Turnover increased 6.7% year on year to RMB17.21 billion, driven by a 6.5% expansion in the power solutions business to RMB15.45 billion and an 8.4% rise in recycled-lead sales to RMB1.76 billion. Despite the top-line growth, gross profit fell 28.9% to RMB1.61 billion, pushing the gross margin down to 9.4% from 14.1% in 2024. Management attributed the contraction to higher tariffs, start-up costs at new plants and a 3% appreciation of the renminbi.

Product mix • Reserve power batteries: RMB7.16 billion, up 4.5%, accounting for 41.6% of group sales. • SLI batteries: RMB6.45 billion, up 8.8%, representing 37.5% of revenue. • Motive power batteries: RMB1.40 billion, down 2.6%, representing 8.2% of revenue. • Other products: RMB0.44 billion, up 57.5%.

Regional mix • Mainland China: RMB10.08 billion, up 6.4%, 58.6% of total. • EMEA: RMB2.97 billion, up 7.7%. • Americas: RMB2.55 billion, down 0.9% amid tariff headwinds. • Asia-Pacific ex-China: RMB1.62 billion, up 21.9%.

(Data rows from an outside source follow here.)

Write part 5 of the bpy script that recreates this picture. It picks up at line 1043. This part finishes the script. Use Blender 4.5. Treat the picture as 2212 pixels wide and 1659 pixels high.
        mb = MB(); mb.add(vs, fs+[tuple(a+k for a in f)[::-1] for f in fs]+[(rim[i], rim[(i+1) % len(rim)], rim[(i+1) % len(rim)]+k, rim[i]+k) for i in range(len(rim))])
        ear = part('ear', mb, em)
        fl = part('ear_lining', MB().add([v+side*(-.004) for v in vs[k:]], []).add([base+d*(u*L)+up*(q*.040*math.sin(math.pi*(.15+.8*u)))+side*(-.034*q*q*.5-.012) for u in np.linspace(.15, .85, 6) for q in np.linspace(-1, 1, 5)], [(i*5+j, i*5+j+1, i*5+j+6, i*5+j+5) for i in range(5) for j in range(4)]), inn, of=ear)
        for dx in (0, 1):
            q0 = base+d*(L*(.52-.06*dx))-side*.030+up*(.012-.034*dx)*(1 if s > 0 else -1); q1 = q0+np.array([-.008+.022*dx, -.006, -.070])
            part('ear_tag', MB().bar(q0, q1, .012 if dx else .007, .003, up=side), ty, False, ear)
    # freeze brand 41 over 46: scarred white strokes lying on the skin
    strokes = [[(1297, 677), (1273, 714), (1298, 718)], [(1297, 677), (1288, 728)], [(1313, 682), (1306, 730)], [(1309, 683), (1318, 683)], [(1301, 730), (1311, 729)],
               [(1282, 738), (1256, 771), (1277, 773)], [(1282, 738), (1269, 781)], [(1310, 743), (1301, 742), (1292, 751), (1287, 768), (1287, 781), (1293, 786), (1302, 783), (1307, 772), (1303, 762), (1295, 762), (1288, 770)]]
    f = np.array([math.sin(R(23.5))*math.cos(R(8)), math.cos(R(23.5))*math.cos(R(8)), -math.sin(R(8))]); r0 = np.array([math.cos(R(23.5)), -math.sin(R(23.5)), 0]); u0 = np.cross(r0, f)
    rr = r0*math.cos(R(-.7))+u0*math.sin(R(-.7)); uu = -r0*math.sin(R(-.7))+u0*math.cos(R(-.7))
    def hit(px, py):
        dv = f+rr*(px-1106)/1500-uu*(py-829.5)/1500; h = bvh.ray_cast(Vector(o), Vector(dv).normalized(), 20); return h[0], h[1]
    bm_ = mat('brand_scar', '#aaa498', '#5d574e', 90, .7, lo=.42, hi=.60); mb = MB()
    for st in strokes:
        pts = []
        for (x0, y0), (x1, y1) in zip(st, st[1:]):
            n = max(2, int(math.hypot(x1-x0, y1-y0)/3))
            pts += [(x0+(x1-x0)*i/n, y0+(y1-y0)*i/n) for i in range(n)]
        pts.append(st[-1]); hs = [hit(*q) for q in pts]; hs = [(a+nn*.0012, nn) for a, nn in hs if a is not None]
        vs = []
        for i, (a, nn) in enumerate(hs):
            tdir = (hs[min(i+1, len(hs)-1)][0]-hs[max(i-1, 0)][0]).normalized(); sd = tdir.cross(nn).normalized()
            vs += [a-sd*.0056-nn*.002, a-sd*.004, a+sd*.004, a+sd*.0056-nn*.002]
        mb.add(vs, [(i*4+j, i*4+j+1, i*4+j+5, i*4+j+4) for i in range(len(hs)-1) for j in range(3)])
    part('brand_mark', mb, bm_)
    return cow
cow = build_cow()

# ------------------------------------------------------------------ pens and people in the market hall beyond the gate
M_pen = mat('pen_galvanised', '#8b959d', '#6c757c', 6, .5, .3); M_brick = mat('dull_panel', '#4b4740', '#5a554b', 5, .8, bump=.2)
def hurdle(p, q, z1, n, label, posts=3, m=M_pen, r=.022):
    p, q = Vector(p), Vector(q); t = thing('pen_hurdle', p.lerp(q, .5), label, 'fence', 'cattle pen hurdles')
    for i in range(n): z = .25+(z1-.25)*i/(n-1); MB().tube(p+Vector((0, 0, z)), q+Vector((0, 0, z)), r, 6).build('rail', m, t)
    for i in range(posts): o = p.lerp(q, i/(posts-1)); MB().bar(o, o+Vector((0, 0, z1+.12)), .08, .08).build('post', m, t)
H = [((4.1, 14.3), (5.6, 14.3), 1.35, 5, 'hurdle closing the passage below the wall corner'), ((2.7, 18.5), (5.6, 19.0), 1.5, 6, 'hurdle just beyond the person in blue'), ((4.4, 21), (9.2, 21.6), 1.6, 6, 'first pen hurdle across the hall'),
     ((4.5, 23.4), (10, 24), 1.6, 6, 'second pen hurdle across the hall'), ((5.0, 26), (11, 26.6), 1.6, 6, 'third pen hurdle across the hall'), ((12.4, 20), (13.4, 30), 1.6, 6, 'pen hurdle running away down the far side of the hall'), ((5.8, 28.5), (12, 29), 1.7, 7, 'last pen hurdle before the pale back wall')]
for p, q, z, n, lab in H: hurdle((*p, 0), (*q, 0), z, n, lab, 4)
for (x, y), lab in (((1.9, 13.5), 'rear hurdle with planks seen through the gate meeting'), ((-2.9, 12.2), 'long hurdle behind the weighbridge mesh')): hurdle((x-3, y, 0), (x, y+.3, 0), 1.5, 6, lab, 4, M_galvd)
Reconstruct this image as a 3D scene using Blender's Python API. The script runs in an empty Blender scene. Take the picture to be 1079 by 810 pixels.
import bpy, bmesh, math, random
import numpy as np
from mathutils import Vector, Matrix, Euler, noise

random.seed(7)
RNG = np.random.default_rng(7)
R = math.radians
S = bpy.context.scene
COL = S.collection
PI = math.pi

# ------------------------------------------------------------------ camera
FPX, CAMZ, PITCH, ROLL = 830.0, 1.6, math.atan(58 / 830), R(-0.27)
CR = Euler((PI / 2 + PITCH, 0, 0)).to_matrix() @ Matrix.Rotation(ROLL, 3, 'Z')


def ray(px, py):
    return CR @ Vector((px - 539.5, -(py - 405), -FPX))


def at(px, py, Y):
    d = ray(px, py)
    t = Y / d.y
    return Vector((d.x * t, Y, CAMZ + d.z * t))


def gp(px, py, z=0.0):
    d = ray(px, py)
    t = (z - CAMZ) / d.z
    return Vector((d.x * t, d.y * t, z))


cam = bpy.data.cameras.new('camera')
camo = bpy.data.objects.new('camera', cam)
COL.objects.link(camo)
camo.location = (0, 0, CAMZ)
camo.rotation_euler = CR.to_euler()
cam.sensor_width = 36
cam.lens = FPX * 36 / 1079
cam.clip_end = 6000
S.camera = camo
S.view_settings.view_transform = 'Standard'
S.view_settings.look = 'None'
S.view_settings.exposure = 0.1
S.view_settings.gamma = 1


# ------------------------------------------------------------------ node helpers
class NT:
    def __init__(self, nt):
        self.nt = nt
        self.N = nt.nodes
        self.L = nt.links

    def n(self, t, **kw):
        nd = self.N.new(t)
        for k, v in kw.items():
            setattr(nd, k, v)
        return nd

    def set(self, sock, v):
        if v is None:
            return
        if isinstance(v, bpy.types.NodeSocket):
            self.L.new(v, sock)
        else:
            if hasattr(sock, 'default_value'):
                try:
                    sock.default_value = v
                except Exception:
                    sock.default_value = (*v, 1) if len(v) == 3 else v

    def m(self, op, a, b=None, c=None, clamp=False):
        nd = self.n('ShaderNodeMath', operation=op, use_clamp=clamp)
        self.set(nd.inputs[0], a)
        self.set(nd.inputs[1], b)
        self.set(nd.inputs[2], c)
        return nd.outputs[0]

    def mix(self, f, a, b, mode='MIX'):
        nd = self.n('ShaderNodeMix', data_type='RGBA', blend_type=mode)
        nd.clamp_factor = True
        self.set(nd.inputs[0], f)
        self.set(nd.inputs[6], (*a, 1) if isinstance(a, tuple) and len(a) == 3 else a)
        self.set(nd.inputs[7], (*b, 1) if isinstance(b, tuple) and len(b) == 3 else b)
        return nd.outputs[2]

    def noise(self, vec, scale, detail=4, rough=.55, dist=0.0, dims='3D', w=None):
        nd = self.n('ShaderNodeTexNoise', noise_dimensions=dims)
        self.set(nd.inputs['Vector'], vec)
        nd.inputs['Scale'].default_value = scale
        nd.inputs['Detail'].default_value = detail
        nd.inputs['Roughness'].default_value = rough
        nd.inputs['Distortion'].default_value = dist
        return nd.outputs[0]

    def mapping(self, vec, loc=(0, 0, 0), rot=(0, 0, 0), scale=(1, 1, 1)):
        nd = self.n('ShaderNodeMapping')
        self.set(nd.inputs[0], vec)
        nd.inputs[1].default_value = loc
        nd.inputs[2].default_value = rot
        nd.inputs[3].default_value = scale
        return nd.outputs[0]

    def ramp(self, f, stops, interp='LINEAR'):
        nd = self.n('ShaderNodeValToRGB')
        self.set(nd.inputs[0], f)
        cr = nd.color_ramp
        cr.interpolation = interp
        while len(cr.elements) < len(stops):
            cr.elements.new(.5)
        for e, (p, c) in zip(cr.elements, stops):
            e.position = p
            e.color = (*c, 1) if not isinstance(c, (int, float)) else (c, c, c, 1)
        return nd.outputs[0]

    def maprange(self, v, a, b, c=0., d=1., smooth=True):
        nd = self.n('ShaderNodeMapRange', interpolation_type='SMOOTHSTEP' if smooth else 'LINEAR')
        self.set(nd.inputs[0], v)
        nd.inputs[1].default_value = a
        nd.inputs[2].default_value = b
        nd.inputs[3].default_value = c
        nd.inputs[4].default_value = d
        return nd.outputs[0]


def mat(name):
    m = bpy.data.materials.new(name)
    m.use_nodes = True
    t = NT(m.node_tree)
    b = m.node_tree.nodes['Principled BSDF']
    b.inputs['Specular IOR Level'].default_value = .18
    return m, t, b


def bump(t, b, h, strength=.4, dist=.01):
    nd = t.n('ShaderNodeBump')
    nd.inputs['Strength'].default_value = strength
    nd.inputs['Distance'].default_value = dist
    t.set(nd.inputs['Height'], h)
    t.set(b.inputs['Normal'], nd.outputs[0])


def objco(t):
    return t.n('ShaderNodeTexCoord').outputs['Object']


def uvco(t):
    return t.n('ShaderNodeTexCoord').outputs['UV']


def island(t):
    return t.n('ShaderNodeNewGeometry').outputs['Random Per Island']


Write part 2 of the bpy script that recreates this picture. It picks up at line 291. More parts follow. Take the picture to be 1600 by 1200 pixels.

Operating expenses moved higher: selling and distribution costs rose 2.4% to RMB0.55 billion, while administrative expenses jumped 32.4% to RMB0.66 billion. R&D spending increased 9.3% to RMB0.37 billion. Finance costs edged up 7.0% to RMB0.25 billion.

The balance sheet showed net current liabilities of RMB0.28 billion versus net current assets of RMB1.30 billion a year earlier, reflecting higher short-term borrowings and reclassification of liabilities tied to the planned U.S. spin-off of wholly owned subsidiary Leoch Energy Inc. Total interest-bearing debt stood at RMB5.14 billion, with a gearing ratio of 36.3%. Cash and bank balances were RMB1.20 billion.

Capital expenditure reached RMB1.20 billion, up from RMB0.83 billion in 2024, primarily for new production facilities. The board did not recommend a final dividend, compared with HK7 cents per share in the prior year.

Leoch International’s proposed spin-off of Leoch Energy Inc. on Nasdaq progressed during the year; shareholders approved the transaction on 7 January 2026, and regulatory review is under way. Assets and liabilities related to the spin-off have been reclassified as held for distribution to owners in the 2025 accounts.

No significant post-balance-sheet events, aside from updates on the spin-off process, were reported.